Recorded data:
###
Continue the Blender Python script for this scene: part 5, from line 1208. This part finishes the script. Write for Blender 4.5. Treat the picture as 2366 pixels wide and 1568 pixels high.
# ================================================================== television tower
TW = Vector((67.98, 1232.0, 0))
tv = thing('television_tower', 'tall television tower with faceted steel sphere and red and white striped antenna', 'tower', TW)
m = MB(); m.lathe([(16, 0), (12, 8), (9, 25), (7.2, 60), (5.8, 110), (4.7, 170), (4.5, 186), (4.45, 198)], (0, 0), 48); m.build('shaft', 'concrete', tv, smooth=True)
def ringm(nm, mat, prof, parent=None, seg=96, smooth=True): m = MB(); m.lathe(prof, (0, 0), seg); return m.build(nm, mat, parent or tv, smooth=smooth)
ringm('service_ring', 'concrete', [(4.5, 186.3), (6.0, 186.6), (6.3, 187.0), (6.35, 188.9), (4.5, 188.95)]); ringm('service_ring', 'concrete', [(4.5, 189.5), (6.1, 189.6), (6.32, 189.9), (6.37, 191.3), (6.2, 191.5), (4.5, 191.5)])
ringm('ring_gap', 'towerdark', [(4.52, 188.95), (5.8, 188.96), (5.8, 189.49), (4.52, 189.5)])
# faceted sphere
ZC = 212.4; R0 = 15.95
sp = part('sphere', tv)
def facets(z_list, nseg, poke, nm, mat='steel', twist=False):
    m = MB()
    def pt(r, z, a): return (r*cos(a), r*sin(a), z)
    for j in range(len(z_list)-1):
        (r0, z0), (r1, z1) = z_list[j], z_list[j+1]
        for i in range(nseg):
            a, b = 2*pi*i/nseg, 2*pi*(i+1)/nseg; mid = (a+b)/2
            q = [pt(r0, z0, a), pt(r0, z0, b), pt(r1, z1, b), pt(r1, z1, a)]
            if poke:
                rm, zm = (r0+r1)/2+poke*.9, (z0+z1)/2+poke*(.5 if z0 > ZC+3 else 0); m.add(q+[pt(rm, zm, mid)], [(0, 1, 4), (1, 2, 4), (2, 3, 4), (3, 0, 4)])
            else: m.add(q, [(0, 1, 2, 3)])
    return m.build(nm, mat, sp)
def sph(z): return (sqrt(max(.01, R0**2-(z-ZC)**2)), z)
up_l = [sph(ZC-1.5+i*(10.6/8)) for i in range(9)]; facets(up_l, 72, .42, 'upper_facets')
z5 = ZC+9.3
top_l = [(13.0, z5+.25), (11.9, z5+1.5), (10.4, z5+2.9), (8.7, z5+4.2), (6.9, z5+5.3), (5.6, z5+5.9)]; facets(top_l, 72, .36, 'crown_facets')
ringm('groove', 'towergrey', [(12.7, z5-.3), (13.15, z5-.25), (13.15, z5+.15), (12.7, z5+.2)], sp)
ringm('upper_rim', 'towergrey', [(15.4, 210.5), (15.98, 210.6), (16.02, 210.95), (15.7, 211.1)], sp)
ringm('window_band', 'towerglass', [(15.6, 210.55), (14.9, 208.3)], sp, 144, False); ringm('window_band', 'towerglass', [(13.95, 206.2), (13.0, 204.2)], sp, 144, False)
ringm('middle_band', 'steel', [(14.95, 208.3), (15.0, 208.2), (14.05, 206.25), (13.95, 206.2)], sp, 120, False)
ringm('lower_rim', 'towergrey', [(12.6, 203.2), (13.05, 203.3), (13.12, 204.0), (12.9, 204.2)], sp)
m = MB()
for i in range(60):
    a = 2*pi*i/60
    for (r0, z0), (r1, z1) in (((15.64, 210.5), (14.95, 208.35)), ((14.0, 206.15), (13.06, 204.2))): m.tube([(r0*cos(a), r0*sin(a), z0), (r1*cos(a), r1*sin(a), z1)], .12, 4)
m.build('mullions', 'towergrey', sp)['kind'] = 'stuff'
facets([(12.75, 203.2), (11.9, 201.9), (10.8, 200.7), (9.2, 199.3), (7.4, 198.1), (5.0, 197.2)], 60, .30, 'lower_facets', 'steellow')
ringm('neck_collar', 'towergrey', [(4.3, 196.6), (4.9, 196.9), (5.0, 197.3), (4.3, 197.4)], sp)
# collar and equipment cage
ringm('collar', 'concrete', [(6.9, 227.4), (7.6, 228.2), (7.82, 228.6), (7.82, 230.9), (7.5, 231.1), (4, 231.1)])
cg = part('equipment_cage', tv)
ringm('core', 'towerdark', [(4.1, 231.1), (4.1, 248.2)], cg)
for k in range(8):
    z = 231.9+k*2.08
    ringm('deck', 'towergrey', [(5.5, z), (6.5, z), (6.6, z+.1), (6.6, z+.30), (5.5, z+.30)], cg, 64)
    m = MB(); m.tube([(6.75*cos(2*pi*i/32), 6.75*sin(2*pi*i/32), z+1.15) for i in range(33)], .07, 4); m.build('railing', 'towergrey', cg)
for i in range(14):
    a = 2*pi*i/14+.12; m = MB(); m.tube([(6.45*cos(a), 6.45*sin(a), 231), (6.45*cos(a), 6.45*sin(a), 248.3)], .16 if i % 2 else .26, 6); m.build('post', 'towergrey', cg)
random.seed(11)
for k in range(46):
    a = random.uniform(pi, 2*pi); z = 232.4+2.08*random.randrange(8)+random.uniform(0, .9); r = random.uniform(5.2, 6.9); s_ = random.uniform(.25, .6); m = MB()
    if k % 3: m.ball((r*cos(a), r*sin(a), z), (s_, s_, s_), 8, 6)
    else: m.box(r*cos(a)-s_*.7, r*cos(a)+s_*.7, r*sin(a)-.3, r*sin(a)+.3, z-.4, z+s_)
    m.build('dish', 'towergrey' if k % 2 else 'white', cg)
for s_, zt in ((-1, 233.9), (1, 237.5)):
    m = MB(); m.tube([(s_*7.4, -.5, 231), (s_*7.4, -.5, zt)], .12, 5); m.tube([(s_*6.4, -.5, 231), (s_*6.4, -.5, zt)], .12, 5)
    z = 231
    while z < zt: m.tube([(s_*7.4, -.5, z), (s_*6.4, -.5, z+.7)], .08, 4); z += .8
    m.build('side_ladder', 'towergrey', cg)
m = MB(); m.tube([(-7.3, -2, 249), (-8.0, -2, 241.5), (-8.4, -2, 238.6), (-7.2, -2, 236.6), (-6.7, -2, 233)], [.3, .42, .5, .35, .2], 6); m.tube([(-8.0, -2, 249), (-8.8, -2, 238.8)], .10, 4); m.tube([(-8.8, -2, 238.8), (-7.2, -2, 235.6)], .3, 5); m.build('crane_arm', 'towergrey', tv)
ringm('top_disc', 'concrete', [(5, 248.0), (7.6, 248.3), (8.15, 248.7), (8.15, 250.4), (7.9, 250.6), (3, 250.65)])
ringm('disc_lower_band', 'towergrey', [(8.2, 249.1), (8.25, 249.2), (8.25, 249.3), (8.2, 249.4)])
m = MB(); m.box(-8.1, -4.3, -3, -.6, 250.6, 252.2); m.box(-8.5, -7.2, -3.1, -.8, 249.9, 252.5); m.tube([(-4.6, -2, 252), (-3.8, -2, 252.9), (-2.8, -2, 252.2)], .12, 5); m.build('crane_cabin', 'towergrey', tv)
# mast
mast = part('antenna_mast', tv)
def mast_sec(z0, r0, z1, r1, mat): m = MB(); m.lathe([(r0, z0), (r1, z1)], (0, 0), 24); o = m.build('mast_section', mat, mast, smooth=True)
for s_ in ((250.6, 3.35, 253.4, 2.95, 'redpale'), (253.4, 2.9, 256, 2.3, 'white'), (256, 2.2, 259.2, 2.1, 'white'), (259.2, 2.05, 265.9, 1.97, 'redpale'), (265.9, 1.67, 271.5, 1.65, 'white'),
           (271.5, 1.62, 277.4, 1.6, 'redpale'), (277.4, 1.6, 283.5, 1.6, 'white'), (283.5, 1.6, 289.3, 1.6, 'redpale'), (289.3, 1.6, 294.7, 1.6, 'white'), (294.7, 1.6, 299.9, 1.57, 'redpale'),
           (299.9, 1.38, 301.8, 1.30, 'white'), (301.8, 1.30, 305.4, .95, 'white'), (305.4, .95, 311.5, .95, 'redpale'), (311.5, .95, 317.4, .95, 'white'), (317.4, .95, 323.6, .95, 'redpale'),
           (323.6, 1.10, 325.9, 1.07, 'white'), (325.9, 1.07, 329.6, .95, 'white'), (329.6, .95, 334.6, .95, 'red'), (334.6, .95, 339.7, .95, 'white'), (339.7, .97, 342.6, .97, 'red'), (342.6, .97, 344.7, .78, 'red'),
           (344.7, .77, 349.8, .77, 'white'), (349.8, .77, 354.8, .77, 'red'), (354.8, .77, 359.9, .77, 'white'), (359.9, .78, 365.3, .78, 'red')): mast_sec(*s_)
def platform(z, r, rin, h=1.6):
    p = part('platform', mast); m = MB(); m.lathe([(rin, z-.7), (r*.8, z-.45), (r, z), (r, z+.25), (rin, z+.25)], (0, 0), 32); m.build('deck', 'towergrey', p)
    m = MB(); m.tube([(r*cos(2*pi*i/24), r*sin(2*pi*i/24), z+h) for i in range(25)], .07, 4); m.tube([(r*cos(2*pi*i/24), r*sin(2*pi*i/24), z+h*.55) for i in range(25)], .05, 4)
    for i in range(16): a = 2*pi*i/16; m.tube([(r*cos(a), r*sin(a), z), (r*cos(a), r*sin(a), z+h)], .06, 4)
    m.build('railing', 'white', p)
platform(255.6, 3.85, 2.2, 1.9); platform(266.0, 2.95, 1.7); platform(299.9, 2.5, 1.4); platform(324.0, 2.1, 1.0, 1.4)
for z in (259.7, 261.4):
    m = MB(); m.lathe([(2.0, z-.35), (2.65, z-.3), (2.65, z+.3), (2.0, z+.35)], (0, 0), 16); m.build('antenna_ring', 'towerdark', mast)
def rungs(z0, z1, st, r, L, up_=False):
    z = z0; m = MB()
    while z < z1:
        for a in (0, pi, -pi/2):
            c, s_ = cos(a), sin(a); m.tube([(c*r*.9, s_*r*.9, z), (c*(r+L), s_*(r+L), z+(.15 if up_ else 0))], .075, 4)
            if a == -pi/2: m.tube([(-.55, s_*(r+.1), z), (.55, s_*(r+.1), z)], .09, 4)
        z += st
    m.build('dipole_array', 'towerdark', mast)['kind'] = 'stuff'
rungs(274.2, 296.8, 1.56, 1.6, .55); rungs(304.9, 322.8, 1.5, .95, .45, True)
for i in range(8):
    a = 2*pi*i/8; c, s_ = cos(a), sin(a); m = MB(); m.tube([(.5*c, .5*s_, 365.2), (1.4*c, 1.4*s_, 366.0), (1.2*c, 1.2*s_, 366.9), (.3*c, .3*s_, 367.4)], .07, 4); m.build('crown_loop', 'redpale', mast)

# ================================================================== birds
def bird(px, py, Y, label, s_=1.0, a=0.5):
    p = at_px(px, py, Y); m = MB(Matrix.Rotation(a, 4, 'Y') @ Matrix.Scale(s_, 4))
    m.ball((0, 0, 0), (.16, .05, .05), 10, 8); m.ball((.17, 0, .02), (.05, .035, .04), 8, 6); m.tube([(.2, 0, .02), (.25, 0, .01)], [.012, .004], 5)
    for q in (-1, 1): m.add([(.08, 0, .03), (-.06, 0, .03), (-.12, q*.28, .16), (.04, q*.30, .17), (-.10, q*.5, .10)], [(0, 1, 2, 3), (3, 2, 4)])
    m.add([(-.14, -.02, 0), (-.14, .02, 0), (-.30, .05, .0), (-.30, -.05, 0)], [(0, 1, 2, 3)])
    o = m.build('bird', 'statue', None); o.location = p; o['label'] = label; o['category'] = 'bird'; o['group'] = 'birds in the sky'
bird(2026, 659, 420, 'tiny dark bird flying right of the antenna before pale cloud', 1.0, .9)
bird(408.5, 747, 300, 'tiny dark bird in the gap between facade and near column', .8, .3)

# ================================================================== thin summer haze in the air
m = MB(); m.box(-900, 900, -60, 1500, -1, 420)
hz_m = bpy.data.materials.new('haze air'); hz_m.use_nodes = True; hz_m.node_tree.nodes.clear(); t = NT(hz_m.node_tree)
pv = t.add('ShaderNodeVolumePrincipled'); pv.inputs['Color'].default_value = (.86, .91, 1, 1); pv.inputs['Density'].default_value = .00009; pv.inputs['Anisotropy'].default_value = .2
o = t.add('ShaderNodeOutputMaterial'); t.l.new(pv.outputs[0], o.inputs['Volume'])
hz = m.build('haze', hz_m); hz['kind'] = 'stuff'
###
Work to be completed: Find all lines with "part" in them and copy each one.

Answer to this problem:
Continue the Blender Python script for this scene: part 5, from line 1208. This part finishes the script. Write for Blender 4.5. Treat the picture as 2366 pixels wide and 1568 pixels high.
sp = part('sphere', tv)
cg = part('equipment_cage', tv)
mast = part('antenna_mast', tv)
    p = part('platform', mast); m = MB(); m.lathe([(rin, z-.7), (r*.8, z-.45), (r, z), (r, z+.25), (rin, z+.25)], (0, 0), 32); m.build('deck', 'towergrey', p)